Nurturing the recovery will remain the Fed’s focus, Holt added.
While the May jobs report was “a breath of fresh air after weeks of stifling pessimism, including from some Fed officials,” but it doesn’t mean the economy is out of the woods, said Sal Guatieri, senior economist at BMO Capital Markets.
The May report showed a broad-based 2.5 million upturn in employment and a 1.4-percentage-point drop in the unemployment rate to 13.3%, though the Bureau of Labor Statistics allowed that the unemployment rate would be three percentage points higher if household data had been recorded accurately.
“The much-better-than expected May employment report is telling us something,” said Richard Moody, chief economist at Regions Financial Corp. “[W]e’re just not sure what.”
The report “changes nothing for the FOMC,” he said, as there is little doubt the central bankers see their job as far from done, Moody said.
Some economists think the latest monthly jobs data will put the Fed is a delicate position. If the Fed says the economy is improving, the market would be worried the central bank will reduce its support,
John Briggs, head of strategy for the Americas at NatWest Markets, said the Fed may set details on further quantitative easing.
“We see a commitment to around $100 billion a month in U.S. Treasury purchases and $80 billion in mortgage-backed-security purchases with an open-ended time frame,” Briggs said.
Since mid-March, the Fed has been buying assets “to support smooth market functioning.” After peaking at $75 billion per day into early April, the Fed has tapered the purchases to $4 billion in Treasurys a day and $4.5 billion in mortgage assets. With market functioning achieved, Wall Street is beginning to wonder about the end game.

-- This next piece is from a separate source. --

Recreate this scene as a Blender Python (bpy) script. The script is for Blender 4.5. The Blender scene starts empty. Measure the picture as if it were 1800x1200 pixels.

“Ongoing tapering, without a formal plan, could lead market participants to assume the Fed is on their way to ending QE altogether, something we do not think the Fed intends to do,” Briggs said.
Fed officials will meet Tuesday and Wednesday. There will be a statement at 2 p.m. and a press conference led by Chairman Jerome Powell at 2:30 p.m.
David Donabegian, chief investment officer of CIBC Private Wealth Managment, said that after the jobs report on Friday negativeinterest rates are now off the table. Last week, including after the jobs report, the 10-year Treasury yield TMUBMUSD10Y, 0.901% had its biggest weekly gain since September.
The data will perhaps spark more discussion than expected about possible next steps for monetary policy.
At the Fed’s last meeting, officials talked about strengthening forward guidance so the market is more confident that interest rates are low and also backing the guidance up by putting a cap of short-term rates, known as yield-curve control.
Prior to the May job gain, those discussions were seen as happening in September.
At the moment, economists expect the Fed’s forward guidance to be repeated: “The Committee expects to maintain this target range until it is confident that the economy has weathered recent events and is on track to achieve its maximum employment and price goals.”
Fed watchers are likely going to have to wait until the minutes of the meeting, due July 1, for details of that discussion.
The Fed will release updated economic and financial projections — the first forecasts since last December.
Sam Bullard, senior economist at Wells Fargo, said he thinks the Fed’s dot plot will show rates remaining near zero until the end of 2021.
“That said, that so many of us were so wrong about our forecasts of the May employment report has to make one wonder if there is ever actually a good time to release an economic forecast,” said Regions’ Moody.
The Dow Jones Industrial Average DJIA, +3.15% rose 829 points to close at 27,110 on Friday after the jobs report was released. The DJIA is up over 45% from its low point on March 23, but it’s down 5% since the start of the year.